PROC CAPABILITY and General Statements

Signed Rank Statistic

The signed rank statistic S is computed as

$S =\sum _{ i:x_ i > \mu _0} r_ i^+ - \frac{n (n+1)}{4}$

where $r_ i^+$ is the rank of $|x_ i - \mu _0|$ after discarding values of $x_ i = \mu _0$ , and n is the number of $x_ i$ values not equal to $\mu _0$ . Average ranks are used for tied values.

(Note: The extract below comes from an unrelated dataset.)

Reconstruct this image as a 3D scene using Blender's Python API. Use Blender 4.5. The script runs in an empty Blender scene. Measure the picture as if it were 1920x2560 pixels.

If $n \leq 20$ , the significance of S is computed from the exact distribution of S, where the distribution is a convolution of scaled binomial distributions. When $n > 20$ , the significance of S is computed by treating

$S \sqrt { \frac{n - 1}{nV -S^2} }$

as a Student t variate with $n - 1$ degrees of freedom. V is computed as

$V = \frac{1}{24} n(n+1)(2n+1) - \frac{1}{48} \sum t_ i(t_ i+1)(t_ i-1)$

where the sum is over groups tied in absolute value and where $t_ i$ is the number of values in the ith group (Iman 1974, Conover 1980). The null hypothesis tested is that the mean (or median) is $\mu _0$ , assuming that the distribution is symmetric. Refer to Lehmann and D’Abrera (1975).